Nerede „yeni anayasanın“ Parlamentonun ve kamuoyunun en geniş desteği sağlanarak hazılanacağını söyleyen AKP ve başbakan? Şimdi halkın yarısının şiddetle karşı olduğu bir anayasanın, ülkeyi iki kutba ayırmasına ve gerçek anlamda bölmesine nasıl evet diyebileceksiniz?
Oysa anayasaların, bu ismi hakedebilmeleri ve zun ömürlü olabilmeleri, ülke vatandaşlarının en geniş kesimi tarafından benimsenmesi ve kabul görmesiyle olasıdır.
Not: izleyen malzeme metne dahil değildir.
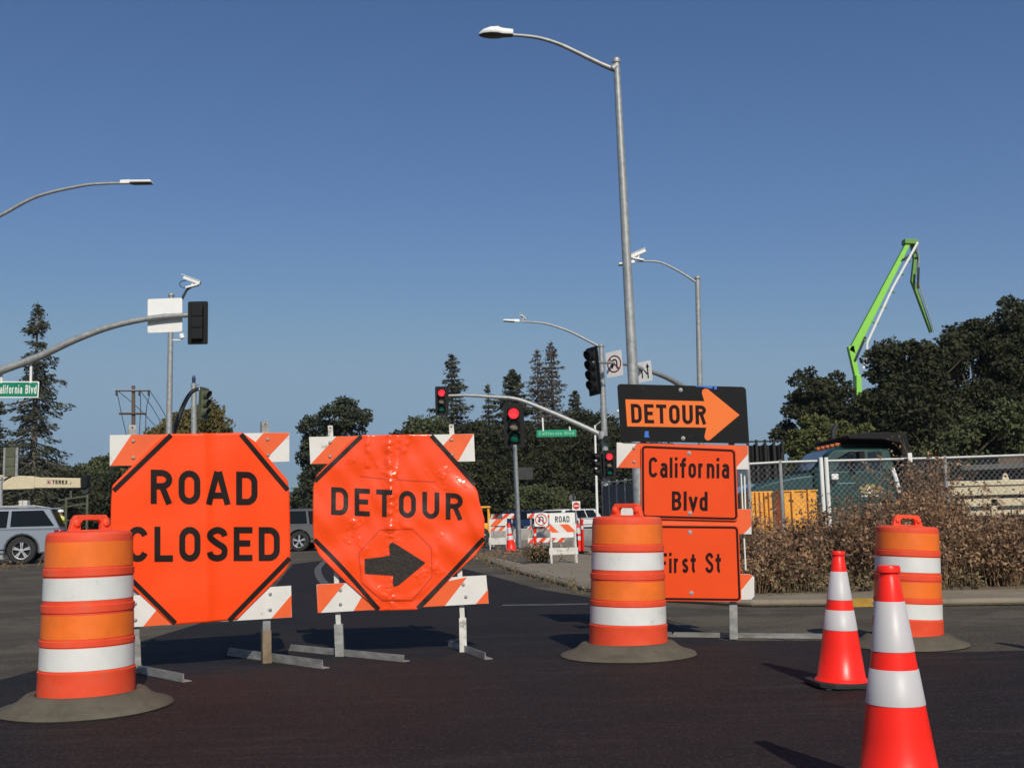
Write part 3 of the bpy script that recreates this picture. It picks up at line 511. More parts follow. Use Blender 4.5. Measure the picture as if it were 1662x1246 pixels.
broad_tree(1560, 830, 31, 690, 150, 'mid green shrub like tree behind the cream trailer frame', M['leaf_green'], leaf=0.13, dens=1.0, trunk_h=0.0, blobs=bl(1560, [(1520, 735, 46, 34), (1590, 715, 56, 45), (1640, 700, 50, 60), (1480, 750, 30, 24)], 31))
# ================================================================ DRUMS AND CONES
def make_drum(label, loc, rz):
    r = empty('traffic_drum', loc, rz, label, 'traffic drum', 'orange drums around the closure')
    pr = [(0.05, 0.03), (0.285, 0.03), (0.284, 0.055), (0.276, 0.066), (0.2735, 0.19), (0.2755, 0.200), (0.2755, 0.207), (0.267, 0.210), (0.265, 0.335), (0.2690, 0.338), (0.2690, 0.364), (0.262, 0.367), (0.2595, 0.50), (0.2595, 0.505), (0.2645, 0.509), (0.2645, 0.543), (0.256, 0.546), (0.2535, 0.69), (0.2590, 0.694), (0.2590, 0.728), (0.2505, 0.731), (0.247, 0.872), (0.247, 0.885), (0.243, 0.905), (0.232, 0.917), (0.18, 0.922), (0.02, 0.925)]
    MB().lathe(pr, 72).build('body', M['drum'], r, smooth=24)
    for z0, z1, a, b, mm in ((0.218, 0.331, 0.2685, 0.2665, 'band_white'), (0.376, 0.495, 0.2635, 0.2612, 'band_orange'), (0.57, 0.684, 0.2572, 0.2551, 'band_white'), (0.74, 0.868, 0.2519, 0.2488, 'band_orange')):
        MB().lathe([(a, z0), (b, z1)], 64, cap=False).build('reflective_band', M[mm], r, smooth=60)
    # flat dusty tyre-like ring round the foot
    MB().lathe([(0.262, 0.001), (0.455, 0.0), (0.462, 0.010), (0.455, 0.020), (0.40, 0.034), (0.35, 0.058), (0.315, 0.088), (0.285, 0.094), (0.262, 0.088), (0.260, 0.0)], 72, wob=0.010, cap=False).build('rubber_base', M['dusty'], r, smooth=60)
    h = MB(); prof = [(-0.135, 0.92), (-0.105, 0.985), (-0.09, 1.005), (0.09, 1.005), (0.105, 0.985), (0.135, 0.92)]
    t = 0.02
    h.prism([(-0.140, 0.905), (-0.116, 0.985), (-0.096, 1.008), (0.096, 1.008), (0.116, 0.985), (0.140, 0.905), (0.068, 0.905), (0.066, 0.965), (0.052, 0.980), (-0.052, 0.980), (-0.066, 0.965), (-0.068, 0.905)], -t, t); h.box((0, 0, 0.917), (0.2, 0.037, 0.026))
    for s in (-1, 1): h.lathe([(0.0, -0.036), (0.012, -0.036), (0.022, -0.028), (0.022, 0.028), (0.012, 0.036), (0.0, 0.036)], 18, (s * 0.094, 0, 0.965), axis='y', cap=False)
    h.build('handle', M['drum'], r, smooth=40, bevel=0.004)
    return r
drum = make_drum('orange and white drum at far left, nearest the camera, dusty ring round its foot', G(140, 1149), R_(50))
def narrow(d, k, kr, tilt=0.0):
    for c_ in [o for o in bpy.data.objects if o.parent == d]:
        f = kr if c_.name.startswith('rubber_base') else k; c_.scale = (f, f, 1)
        if tilt and not c_.name.startswith('rubber_base'): c_.rotation_euler = (Matrix.Rotation(-d.rotation_euler.z, 3, 'Z') @ Matrix.Rotation(tilt, 3, 'Y') @ Matrix.Rotation(d.rotation_euler.z, 3, 'Z')).to_euler()
d2 = copy_tree(drum); d2.location = G(1020, 1063); d2.rotation_euler.z = R_(-42); d2['label'] = 'orange and white drum standing in front of the First St sign panel'
d3 = copy_tree(drum); d3.location = G(1474, 1047); d3.rotation_euler.z = R_(12); d3['label'] = 'orange and white drum behind the two big cones, before the weeds'; d3.scale = (0.86, 0.86, 0.875)
narrow(drum, 0.885, 0.955); narrow(d2, 0.95, 0.98, R_(1.6)); narrow(d3, 0.97, 1.0, R_(3.4))
def make_cone(label, loc):
    r = empty('traffic_cone', loc, 0, label, 'traffic cone', 'large orange cones at right')
    Hc = 0.71; 
    def rad(z): return 0.128 + (0.031 - 0.128) * (z - 0.03) / (0.68 - 0.03)
    pr = [(0.12, 0.02), (0.142, 0.028), (0.131, 0.045)] + [(rad(z), z) for z in (0.05, 0.2, 0.3, 0.45, 0.6, 0.672)] + [(0.030, 0.676), (0.029, 0.686), (0.036, 0.690), (0.036, 0.704), (0.033, 0.71), (0.022, 0.71), (0.02, 0.69)]
    MB().lathe(pr, 48, cap=False).build('body', M['cone'], r, smooth=45)
    for a, b in ((0.295, 0.400), (0.452, 0.602)):
        MB().lathe([(rad(a), a), (rad(a) + 0.0018, a + 0.001), (rad(b) + 0.0018, b - 0.001), (rad(b), b)], 48, cap=False).build('reflective_collar', M['collar'], r, smooth=60)
    b = MB(); k = 0.165; c = 0.06; oc = [(k, -k + c), (k, k - c), (k - c, k), (-k + c, k), (-k, k - c), (-k, -k + c), (-k + c, -k), (k - c, -k)]
    b.slab(oc, 0.008, 0.032)
    for sx in (-1, 1):
        for sy in (-1, 1): b.slab([(sx * 0.12 - 0.025, sy * 0.12 - 0.025), (sx * 0.12 + 0.025, sy * 0.12 - 0.025), (sx * 0.12 + 0.025, sy * 0.12 + 0.025), (sx * 0.12 - 0.025, sy * 0.12 + 0.025)], 0, 0.0079)
    b.build('base', M['rubber'], r, bevel=0.005)
    return r
cone = make_cone('orange cone with a black foot, left one of the two large cones', G(1366, 1113)); cone.rotation_euler.z = R_(8)
def lean(o, t): o.rotation_euler = (Matrix.Rotation(t, 3, 'Y') @ Matrix.Rotation(o.rotation_euler.z, 3, 'Z')).to_euler()
lean(cone, R_(2.0))
c2 = copy_tree(cone); c2.location = G(1462, 1303); c2.rotation_euler = (0, 0, R_(30)); lean(c2, R_(0.8)); c2.scale = (1.03, 1.03, 1.055); c2['label'] = 'largest orange cone, cut off by the bottom edge of the photo'
c3_ = copy_tree(cone); c3_.location = (3.50, 6.72, 0); c3_.rotation_euler = (0, 0, 0.3); c3_['label'] = 'orange cone just outside the right edge of the photo, its long shadow reaching in'
# ================================================================ BIG SIGNS
def quad_px(pl, mb, q, y0, y1, mi=0): mb.prism([pl.xz(*p) for p in q], y0, y1, mi)
def board(pl, root, q, stripes, y0=-0.012, th=0.02, bolts=(), name='board'):
    """q = TL,TR,BR,BL px; stripes = orange polygons in px"""
    mb = MB(); quad_px(pl, mb, q, y0, y0 + th)
    for st in stripes: mb.add([pl.L(x, y, -(y0) + 0.0015) for x, y in st], [tuple(range(len(st)))], 1)
    o = mb.build(name, [M['board_white'], M['board_orange']], root, smooth=0)
    for bx, by in bolts:
        c = pl.L(bx, by, 0); MB().lathe([(0, -0.010), (0.007, -0.009), (0.011, -0.004), (0.012, 0.0)], 12, (c.x, y0 - 0.0015, c.z), axis='y', cap=False).build('bolt', M['galv'], o)
    return o
def post(pl, root, top, mid, foot, wt=0.040, wb=0.052, mats=('galv_bar', 'galv_bar'), y=0.035):
    t, m_, f = pl.L(*top), pl.L(*mid), pl.L(*foot); yy = Vector((0, y, 0)); f.z = max(f.z, 0)
    def bar(name, a, b, wd, dp, mm, hole=False):
        mb = MB(); a, b = a + yy, b + yy; h = wd / 2; d = dp / 2
        mb.loft([[Vector((p.x + sx * h, p.y + sy * d, p.z)) for sx, sy in ((-1, -1), (1, -1), (1, 1), (-1, 1))] for p in (a, b)])
        o = mb.build(name, M[mm], root, smooth=0)
        return o
    up = bar('post', m_, t, wt, wt, mats[0]); so_ = bar('socket', f, m_ + Vector((0, 0, 0.03)), wb, wb, mats[1])
    hb = MB()
    for k in range(2):
        z = 0.018 + 0.04 * k; p = t + yy; hb.lathe([(0, 0), (0.006, 0)], 10, (p.x + 0.0, p.y - wt / 2 - 0.0012, p.z - z), axis='y', cap=False) if k == 0 else None
    hb.build('hole', M['black'], up, smooth=0)
    return up
def foot_bar(root, pl, a, b, mm='galv_bar', hgt=0.055, wd=0.055):
    Mi = Matrix.Translation(pl.o) @ Matrix.Rotation(pl.yaw, 4, 'Z'); Mi = Mi.inverted(); A = Mi @ G(*a); B = Mi @ G(*b); d = (B - A).normalized(); n = Vector((-d.y, d.x, 0)); up = Vector((0, 0, 1)); t = 0.006
    sec = [(0, 0.003), (wd, 0.003), (wd, 0.003 + t), (t, 0.003 + t), (t, hgt), (0, hgt)]
    cut = d * 0.03
    mb = MB(); mb.loft([[A + n * x + up * z + cut * (z / hgt) for x, z in sec], [B + n * x + up * z for x, z in sec]]); return mb.build('foot_bar', M[mm], root, smooth=0)
def cloth_panel(pl, root, left, right, wr, m, name='sign_panel', nu=90, nv=90, off=0.02):
    """left/right: outlines top->bottom in px, same row count; wr(u,v) gives the wrinkle height"""
    def edge(e, t):
        y0, y1 = e[0][1], e[-1][1]; y = y0 + (y1 - y0) * t
        for p, q in zip(e, e[1:]):
            if y <= q[1] + 1e-6: k = (y - p[1]) / max(1e-6, q[1] - p[1]); return (p[0] + (q[0] - p[0]) * k, y)
        return e[-1]
    vs = []; fs = []
    for j in range(nv + 1):
        t = j / nv; a = edge(left, t); b = edge(right, t)
        for i in range(nu + 1):
            u = i / nu; x = a[0] + (b[0] - a[0]) * u; y = a[1] + (b[1] - a[1]) * u; p = pl.L(x, y, off + wr(x, y)); vs.append(p)
    N = (nu + 1) * (nv + 1)
    for j in range(nv):
        for i in range(nu): a = j * (nu + 1) + i; fs.append((a, a + nu + 1, a + nu + 2, a + 1))
    mb = MB(); mb.add(vs, fs); o = mb.build(name, m, root, smooth=180)
    sd_ = o.modifiers.new('thickness', 'SOLIDIFY'); sd_.thickness = 0.003; sd_.offset = -1; return o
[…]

Ne varki başbakan, amaçladığı kontrolsüz yetkilerle „Devlet Başkanı“ olma projesi için, PKK ya tahmin edemediğimiz ödünleri vermeye hazır gözüküyor. „Türk“, „Türk Devleti“ ve „Türkiye Cumhuriyeti“ kavramlarının yeni anayasada tartışmaya açılmaları ve Kürtçenin ikinci bir „resmi dil“ olarak gündeme gelmesine yönelik ödünler, sayın Erdoğan`ın aklına taktığı bu projenin yaşama geçirilmesi içindir elbette. Bilinmelidirki bu proje, son derece ciddi sürtüşmeleri ve hatta uzun süreli çatışmaları beraberinde getirme riskini taşımaktadır.
Günümüzde, büyük etnik azınlıkları bulunan hiçbir ülke, ne ABD, ne Çin, ne Rusya, ne Avrupa Birliği ülkeleri, kendi ulusal kimliklerinden ve tek resmi dillerinden asla ödün vermemişlerdir. Sovyetler Birliği ve Yugoslavya etnik kökene dayanan Anayasal Fedaral Yapıları nedeniyle dağılmışlardır. İki dillilik sorunu ise, Belçıka`yı bölünme aşamasına getirmiştir.
Sayın Başbakan, etkin bir parti lideri olabilirsiniz. Ancak saygın ve kalıcılığı olan devlet adamı olarak tarihe geçebilmek, ülkenin, halkının ve devletin uzun hedefli çıkarlarını gözönünde tutarak politika izleyen liderlere nasiptir. Oysa siz yalnızca kendi şahsi hesaplarınıza ve çıkarlarınıza göre partinizi ve ülkeyi yönetmekte ısrarlısınız. Ne yazık ki partinizdeki biat anlayışı, sizin bu politikanızı izlemenize olanak sağlıyor.